This is quite a story, Public Pension Funds $2 trillion short and it's due in part to accounting, according to Orin Krama, chair of the New Jersey Investment council.
The accounting treatment of public retirement plans is the political leper colony of government accounting. It is a no-go zone
It's also due to poor returns and because the accounting results in overestimating returns. It seems pension funds use an 8% rate of return for future estimates and even if that number was used, Krama says funds are still $1 trillion short.
Public pension funds do not use mark-to-market accounting, relying instead on actuarial numbers that average out value of assets and liabilities over a number of years – a process known as “smoothing”. Mr Kramer’s analysis used the market value of the assets and liabilities of the top 25 public pension funds at the end of the year.
He also looked at market interest rates, which are used by corporate pension funds and are lower than the rate of return of about 8 per cent employed by public funds, to calculate future returns. Using the 8 per cent rate of return, the funding requirement of the US public pension system would still be about $1,000bn.
My first thought was how most people do not have any pension at all and many others do not even have a 401k.
No surprise here
Nothing really new about this.

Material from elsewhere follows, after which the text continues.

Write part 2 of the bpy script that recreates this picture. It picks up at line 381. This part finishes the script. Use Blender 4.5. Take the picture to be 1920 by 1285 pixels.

Pension funds over $5 billion (superannuation funds) are highly interlocked with private equity firms with regard to their layered and superleveraged securitizations of their various funds, and funds of funds, directed at all those leveraged buyouts, where they pay themselves off with debt, decrease the national tax base where their LBOs take place, then pay off their investors with interest which is nontaxed (further decreasing the national tax base) utilizing offshore machinations.
Nope, nothing to see here.....move along please.